L’8 Marzo 1987, in occasione della Giornata internazionale dei diritti della donna, affermava infatti:
“Dans tous les villages du Burkina Faso, l’on sait cultiver le coton. Dans tous les villages, des femmes savent filer le coton, des hommes savent tisser ce fil en pagnes et d’autres hommes savent coudre ces pagnes en vêtements. Nous ne devons pas être esclave de ce que les autres produisent. Porter le Faso Dan Fani est un acte économique, culturel et politique de défi à l’impérialisme”.

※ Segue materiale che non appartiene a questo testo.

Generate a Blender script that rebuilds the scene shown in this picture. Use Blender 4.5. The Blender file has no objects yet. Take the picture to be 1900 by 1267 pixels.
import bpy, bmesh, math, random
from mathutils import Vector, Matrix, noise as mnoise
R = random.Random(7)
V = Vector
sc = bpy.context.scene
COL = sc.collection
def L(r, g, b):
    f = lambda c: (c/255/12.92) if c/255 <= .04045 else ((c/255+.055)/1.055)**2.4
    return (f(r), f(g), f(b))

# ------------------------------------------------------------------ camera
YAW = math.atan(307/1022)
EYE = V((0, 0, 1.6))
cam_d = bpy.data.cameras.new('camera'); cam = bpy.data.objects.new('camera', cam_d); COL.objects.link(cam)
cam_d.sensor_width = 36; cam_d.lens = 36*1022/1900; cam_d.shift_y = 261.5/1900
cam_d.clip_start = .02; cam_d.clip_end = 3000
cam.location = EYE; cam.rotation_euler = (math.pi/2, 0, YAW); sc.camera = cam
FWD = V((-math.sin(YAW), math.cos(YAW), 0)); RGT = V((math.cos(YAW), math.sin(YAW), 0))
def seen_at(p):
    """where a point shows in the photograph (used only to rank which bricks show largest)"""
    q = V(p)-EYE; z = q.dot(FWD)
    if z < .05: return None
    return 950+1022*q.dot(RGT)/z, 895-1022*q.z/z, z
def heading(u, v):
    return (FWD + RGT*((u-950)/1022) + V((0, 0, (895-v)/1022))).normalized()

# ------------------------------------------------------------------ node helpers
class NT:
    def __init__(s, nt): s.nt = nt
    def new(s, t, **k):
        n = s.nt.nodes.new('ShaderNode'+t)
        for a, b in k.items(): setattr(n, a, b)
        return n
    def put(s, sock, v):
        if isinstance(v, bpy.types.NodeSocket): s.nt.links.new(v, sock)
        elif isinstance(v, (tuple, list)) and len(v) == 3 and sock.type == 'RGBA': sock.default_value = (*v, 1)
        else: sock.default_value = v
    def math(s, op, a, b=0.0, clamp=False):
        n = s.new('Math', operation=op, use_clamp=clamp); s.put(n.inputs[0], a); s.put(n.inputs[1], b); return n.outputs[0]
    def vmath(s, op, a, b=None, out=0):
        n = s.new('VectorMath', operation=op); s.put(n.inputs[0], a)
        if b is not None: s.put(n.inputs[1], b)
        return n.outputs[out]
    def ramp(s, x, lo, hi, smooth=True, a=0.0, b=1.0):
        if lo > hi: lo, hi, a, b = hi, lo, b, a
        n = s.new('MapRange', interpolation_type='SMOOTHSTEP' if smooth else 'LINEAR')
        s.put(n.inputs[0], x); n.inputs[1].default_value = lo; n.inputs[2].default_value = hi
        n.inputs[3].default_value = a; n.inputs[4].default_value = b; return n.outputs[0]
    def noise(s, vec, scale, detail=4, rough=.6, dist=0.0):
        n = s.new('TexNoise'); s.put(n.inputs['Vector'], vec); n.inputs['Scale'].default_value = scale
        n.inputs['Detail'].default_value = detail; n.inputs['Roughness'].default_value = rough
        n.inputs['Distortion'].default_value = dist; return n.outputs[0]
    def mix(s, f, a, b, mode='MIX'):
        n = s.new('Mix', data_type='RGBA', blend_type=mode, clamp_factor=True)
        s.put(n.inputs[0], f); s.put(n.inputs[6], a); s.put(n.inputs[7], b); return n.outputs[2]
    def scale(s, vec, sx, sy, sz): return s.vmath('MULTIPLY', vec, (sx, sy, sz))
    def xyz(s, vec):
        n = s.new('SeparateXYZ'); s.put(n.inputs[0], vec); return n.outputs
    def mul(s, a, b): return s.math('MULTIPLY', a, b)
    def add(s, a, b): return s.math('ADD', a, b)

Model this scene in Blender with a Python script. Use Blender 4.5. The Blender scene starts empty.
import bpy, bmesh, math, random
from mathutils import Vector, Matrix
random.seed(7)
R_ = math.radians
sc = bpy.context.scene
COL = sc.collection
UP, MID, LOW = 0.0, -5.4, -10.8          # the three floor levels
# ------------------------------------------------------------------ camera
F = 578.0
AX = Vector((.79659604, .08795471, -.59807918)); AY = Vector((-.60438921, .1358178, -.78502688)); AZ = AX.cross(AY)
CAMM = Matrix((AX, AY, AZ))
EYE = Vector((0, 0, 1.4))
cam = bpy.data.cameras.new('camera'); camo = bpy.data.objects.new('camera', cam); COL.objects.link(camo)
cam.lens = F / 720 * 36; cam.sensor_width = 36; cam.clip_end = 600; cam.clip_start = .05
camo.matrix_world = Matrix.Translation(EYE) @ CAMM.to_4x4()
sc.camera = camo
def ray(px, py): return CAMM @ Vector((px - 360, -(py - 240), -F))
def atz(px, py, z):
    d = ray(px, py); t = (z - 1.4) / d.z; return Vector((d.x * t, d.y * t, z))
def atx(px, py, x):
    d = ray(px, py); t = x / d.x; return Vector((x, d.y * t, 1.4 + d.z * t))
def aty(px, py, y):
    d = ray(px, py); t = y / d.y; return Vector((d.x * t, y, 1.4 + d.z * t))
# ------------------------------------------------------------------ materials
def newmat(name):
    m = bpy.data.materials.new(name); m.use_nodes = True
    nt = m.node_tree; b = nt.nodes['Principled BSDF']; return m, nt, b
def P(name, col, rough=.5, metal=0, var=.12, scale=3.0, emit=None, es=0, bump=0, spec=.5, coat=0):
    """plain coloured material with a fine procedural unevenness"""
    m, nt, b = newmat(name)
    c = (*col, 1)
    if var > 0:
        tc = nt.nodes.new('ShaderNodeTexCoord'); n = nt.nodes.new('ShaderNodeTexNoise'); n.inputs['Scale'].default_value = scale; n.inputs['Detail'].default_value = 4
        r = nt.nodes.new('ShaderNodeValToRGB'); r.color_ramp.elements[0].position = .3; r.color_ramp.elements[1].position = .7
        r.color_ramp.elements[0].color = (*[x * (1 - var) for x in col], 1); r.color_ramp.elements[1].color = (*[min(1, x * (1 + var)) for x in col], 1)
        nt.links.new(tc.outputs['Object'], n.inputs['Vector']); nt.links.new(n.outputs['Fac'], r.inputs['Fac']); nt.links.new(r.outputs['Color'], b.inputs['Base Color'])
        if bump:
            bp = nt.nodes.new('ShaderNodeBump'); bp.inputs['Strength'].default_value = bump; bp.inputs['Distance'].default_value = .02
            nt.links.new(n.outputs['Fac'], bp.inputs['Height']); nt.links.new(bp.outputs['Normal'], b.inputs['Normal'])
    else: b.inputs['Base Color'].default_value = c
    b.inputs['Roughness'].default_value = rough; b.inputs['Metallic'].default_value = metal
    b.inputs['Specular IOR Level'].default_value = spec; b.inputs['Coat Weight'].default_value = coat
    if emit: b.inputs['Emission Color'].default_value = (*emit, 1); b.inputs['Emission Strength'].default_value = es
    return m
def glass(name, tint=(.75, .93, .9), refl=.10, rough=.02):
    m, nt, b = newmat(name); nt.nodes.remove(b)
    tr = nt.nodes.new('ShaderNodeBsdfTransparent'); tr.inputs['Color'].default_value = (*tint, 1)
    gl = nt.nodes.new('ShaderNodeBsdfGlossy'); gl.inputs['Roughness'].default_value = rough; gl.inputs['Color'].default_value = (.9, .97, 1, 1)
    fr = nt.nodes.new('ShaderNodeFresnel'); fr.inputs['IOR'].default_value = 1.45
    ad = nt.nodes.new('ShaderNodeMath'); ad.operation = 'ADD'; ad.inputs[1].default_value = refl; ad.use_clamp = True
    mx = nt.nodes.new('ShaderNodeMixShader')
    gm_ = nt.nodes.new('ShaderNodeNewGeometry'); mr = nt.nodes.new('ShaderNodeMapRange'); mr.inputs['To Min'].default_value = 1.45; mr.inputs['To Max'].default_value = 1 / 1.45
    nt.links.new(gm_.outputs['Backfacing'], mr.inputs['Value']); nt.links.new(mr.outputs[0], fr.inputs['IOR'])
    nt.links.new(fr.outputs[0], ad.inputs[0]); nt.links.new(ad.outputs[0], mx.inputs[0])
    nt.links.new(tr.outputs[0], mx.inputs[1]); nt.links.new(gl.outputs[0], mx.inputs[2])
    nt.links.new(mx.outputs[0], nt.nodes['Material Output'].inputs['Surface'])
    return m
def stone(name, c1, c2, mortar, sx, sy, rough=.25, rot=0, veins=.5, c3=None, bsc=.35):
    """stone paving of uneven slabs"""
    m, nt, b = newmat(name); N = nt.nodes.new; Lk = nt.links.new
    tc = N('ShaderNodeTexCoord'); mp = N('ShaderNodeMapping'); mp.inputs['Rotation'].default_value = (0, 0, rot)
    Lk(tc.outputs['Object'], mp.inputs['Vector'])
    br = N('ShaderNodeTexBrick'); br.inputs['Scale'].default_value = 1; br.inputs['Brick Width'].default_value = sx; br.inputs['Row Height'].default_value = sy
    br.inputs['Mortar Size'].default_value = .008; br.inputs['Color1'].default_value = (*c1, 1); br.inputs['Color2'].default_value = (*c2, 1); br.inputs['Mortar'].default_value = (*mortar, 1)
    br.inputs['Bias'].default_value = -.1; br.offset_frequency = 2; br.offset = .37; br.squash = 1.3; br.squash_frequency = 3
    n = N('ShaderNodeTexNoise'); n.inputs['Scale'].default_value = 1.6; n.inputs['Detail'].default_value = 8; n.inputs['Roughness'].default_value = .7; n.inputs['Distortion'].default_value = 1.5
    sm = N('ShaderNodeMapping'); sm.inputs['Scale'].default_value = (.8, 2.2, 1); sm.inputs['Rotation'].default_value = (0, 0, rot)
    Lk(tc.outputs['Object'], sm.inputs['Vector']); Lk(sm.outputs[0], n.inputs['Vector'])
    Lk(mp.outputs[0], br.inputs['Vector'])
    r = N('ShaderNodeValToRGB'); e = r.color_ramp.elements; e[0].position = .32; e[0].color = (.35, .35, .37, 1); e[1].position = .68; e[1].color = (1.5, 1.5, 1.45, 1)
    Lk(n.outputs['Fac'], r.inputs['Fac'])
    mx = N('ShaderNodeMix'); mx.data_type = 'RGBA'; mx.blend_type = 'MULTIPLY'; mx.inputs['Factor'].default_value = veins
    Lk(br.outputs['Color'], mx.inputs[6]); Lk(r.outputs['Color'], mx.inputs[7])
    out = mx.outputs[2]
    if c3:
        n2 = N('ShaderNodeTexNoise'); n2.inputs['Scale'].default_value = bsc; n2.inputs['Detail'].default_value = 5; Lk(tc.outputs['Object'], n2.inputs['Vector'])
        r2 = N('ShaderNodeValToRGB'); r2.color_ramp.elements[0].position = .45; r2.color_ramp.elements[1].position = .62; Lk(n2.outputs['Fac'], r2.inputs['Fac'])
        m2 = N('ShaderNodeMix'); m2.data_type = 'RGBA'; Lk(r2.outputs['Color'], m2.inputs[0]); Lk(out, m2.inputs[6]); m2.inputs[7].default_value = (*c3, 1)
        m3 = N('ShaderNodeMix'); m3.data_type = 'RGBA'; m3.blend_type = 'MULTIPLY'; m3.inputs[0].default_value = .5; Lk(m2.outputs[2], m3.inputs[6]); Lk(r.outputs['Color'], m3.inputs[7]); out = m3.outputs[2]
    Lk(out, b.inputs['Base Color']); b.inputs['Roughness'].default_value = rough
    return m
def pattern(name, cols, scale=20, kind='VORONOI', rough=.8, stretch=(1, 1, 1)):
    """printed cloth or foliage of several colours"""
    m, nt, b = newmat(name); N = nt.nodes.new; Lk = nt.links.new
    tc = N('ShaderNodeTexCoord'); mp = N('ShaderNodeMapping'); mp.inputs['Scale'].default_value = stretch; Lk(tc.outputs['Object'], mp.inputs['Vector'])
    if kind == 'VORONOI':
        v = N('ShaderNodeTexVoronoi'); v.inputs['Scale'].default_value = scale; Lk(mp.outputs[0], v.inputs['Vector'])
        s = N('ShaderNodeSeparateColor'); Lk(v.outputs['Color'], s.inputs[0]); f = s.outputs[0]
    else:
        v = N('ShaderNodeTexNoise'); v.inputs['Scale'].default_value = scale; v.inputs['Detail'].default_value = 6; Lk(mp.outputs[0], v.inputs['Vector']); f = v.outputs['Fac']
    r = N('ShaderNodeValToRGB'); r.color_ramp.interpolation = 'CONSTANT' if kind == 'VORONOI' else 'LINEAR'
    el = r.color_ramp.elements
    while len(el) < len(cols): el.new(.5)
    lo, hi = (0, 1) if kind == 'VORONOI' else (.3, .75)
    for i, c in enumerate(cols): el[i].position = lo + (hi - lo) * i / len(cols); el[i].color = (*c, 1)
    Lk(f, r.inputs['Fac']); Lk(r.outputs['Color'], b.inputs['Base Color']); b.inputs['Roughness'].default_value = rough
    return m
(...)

Nonostante questi abiti siano leggermente caduti in disuso in seguito alla morte di Thomas Sankara e all’instaurazione di politiche più liberali, il Faso Dan Fani è ancora oggi utilizzato per la realizzazione degli abiti da festa e da cerimonia dei capi villaggio, i Naba. Primo tra questi, il Mogho Naba, imperatore dei Mossi, che si assicura di avere a disposizione il Faso Dan Fani tradizionale a ogni apparizione in pubblico e a ogni ricevimento nel suo palazzo a Ouagadougou. Lo stile di tessitura e i pattern, inoltre, sono differenti per ogni gruppo etnico burkinabé.
Il Ministero del Commercio, dell’Industria e dell’Artigianato del Burkina Faso ha annunciato inoltre l’avvio nel 2018 delle procedure necessarie per certificare il tessuto tradizionale entro la fine dell’anno corrente, in modo da evitare anche l’eventuale concorrenza sleale per contraffazione dello stesso.
Robusto e naturale, il Faso Dan Fani è quindi una tra le stoffe africane più resistenti e preziose (venduta tra i 7.500 e i 25.000 CFA - tra gli 11 e i 38 euro - al pezzo), ancora oggi utilizzato nelle cerimonie ufficiali e simbolo di una nazione fiera delle sue radici e del suo savoir-faire.